What needs to be done:
Starting at the first line of the data below, write out each line exactly until you reach the line containing "S.camera = cam", and include that line too.

+++++

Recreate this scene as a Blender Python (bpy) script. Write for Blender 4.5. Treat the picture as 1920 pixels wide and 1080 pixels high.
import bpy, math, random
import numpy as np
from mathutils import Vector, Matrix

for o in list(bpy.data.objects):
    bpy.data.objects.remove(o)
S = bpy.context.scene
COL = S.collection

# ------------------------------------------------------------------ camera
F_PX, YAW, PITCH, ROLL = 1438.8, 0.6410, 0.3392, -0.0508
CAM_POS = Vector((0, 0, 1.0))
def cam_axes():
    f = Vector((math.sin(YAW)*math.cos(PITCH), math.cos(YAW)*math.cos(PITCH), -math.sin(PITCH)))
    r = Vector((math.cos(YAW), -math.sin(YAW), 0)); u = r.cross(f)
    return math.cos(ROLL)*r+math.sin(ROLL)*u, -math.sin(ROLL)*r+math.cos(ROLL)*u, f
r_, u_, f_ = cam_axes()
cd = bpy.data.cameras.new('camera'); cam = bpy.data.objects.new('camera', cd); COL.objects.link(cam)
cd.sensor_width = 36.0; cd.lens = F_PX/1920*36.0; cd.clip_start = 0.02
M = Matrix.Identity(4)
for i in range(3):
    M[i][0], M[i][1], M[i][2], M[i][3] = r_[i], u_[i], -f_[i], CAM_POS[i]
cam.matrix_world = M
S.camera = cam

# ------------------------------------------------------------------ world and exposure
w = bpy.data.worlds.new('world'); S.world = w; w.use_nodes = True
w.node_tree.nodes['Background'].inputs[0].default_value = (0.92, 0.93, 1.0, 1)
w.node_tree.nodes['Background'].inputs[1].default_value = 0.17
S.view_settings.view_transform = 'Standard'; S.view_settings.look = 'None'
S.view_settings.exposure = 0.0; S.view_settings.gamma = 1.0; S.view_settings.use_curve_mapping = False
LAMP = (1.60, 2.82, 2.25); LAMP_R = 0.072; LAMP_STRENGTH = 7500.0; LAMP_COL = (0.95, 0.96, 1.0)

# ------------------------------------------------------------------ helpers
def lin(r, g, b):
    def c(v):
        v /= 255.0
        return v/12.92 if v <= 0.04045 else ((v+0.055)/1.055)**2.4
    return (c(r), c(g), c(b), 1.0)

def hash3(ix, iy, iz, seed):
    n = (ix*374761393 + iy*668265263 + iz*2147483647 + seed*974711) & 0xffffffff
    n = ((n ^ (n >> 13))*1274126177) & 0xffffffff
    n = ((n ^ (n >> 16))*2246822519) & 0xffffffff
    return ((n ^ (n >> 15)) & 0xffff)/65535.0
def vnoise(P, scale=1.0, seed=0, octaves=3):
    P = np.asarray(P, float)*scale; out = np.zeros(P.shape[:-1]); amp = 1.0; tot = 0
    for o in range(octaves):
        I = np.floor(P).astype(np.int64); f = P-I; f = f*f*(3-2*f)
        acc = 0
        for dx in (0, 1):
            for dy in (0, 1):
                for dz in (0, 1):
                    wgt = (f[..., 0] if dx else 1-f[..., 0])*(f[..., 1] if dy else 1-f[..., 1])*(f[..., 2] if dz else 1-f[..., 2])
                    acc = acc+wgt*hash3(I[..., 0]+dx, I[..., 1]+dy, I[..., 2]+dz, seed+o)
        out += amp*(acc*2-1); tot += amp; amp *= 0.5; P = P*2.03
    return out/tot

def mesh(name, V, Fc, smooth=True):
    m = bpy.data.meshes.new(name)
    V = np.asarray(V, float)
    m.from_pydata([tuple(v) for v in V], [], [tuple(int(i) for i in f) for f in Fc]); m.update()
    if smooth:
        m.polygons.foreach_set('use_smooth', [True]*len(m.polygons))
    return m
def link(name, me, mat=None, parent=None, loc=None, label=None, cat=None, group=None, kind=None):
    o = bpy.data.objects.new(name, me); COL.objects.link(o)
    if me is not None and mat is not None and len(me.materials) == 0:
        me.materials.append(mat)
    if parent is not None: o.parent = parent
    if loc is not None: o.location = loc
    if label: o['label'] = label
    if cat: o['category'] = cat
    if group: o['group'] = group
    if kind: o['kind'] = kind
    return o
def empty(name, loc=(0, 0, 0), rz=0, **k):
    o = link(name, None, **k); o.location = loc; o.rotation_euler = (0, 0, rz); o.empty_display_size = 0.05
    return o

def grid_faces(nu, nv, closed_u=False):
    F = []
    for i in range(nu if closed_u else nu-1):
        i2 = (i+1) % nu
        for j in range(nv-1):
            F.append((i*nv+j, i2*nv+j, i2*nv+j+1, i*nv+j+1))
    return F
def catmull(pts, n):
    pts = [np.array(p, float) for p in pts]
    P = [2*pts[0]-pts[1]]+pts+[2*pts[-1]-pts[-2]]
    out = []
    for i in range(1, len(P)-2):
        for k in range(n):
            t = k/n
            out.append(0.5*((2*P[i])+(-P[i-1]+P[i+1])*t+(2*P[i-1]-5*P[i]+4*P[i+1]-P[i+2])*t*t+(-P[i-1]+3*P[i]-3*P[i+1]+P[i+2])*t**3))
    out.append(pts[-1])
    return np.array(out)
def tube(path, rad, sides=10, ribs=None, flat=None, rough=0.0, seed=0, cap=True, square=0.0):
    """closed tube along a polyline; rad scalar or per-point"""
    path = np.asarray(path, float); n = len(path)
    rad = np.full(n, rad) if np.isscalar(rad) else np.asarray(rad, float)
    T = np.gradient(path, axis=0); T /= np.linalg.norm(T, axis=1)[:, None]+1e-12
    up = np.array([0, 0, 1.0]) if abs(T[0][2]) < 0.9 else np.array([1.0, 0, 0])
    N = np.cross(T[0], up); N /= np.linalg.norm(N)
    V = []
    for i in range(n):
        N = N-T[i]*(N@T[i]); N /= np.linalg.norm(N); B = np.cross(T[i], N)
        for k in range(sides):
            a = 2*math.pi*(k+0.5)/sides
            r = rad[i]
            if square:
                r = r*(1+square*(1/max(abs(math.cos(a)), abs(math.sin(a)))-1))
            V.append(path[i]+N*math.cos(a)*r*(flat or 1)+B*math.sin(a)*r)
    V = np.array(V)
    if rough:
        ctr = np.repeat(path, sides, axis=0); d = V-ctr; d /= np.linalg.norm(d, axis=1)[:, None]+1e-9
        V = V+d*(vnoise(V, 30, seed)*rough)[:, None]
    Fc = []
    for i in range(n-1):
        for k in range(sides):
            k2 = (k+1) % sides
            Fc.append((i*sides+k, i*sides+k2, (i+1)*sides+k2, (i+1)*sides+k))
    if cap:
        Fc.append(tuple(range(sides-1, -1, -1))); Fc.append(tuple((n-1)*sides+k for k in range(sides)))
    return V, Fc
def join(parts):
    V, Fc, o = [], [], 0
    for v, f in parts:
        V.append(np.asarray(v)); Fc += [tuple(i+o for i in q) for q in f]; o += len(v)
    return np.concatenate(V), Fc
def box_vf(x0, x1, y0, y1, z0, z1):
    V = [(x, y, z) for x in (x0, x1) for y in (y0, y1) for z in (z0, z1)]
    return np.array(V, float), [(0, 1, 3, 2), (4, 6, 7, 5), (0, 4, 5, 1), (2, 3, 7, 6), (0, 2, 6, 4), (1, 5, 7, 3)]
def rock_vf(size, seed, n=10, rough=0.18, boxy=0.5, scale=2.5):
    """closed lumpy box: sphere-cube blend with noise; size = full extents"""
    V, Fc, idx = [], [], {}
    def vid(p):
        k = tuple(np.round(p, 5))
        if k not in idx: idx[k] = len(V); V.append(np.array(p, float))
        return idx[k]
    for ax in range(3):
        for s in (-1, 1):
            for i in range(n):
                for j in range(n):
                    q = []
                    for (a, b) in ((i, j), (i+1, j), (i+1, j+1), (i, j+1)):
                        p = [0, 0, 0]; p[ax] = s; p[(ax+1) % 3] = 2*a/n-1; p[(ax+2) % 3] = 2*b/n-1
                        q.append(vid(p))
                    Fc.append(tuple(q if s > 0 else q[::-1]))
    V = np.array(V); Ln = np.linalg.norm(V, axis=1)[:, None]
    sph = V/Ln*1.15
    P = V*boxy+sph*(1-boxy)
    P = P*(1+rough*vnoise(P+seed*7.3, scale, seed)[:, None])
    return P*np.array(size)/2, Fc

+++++

Response:
Recreate this scene as a Blender Python (bpy) script. Write for Blender 4.5. Treat the picture as 1920 pixels wide and 1080 pixels high.
import bpy, math, random
import numpy as np
from mathutils import Vector, Matrix

for o in list(bpy.data.objects):
    bpy.data.objects.remove(o)
S = bpy.context.scene
COL = S.collection

# ------------------------------------------------------------------ camera
F_PX, YAW, PITCH, ROLL = 1438.8, 0.6410, 0.3392, -0.0508
CAM_POS = Vector((0, 0, 1.0))
def cam_axes():
    f = Vector((math.sin(YAW)*math.cos(PITCH), math.cos(YAW)*math.cos(PITCH), -math.sin(PITCH)))
    r = Vector((math.cos(YAW), -math.sin(YAW), 0)); u = r.cross(f)
    return math.cos(ROLL)*r+math.sin(ROLL)*u, -math.sin(ROLL)*r+math.cos(ROLL)*u, f
r_, u_, f_ = cam_axes()
cd = bpy.data.cameras.new('camera'); cam = bpy.data.objects.new('camera', cd); COL.objects.link(cam)
cd.sensor_width = 36.0; cd.lens = F_PX/1920*36.0; cd.clip_start = 0.02
M = Matrix.Identity(4)
for i in range(3):
    M[i][0], M[i][1], M[i][2], M[i][3] = r_[i], u_[i], -f_[i], CAM_POS[i]
cam.matrix_world = M
S.camera = cam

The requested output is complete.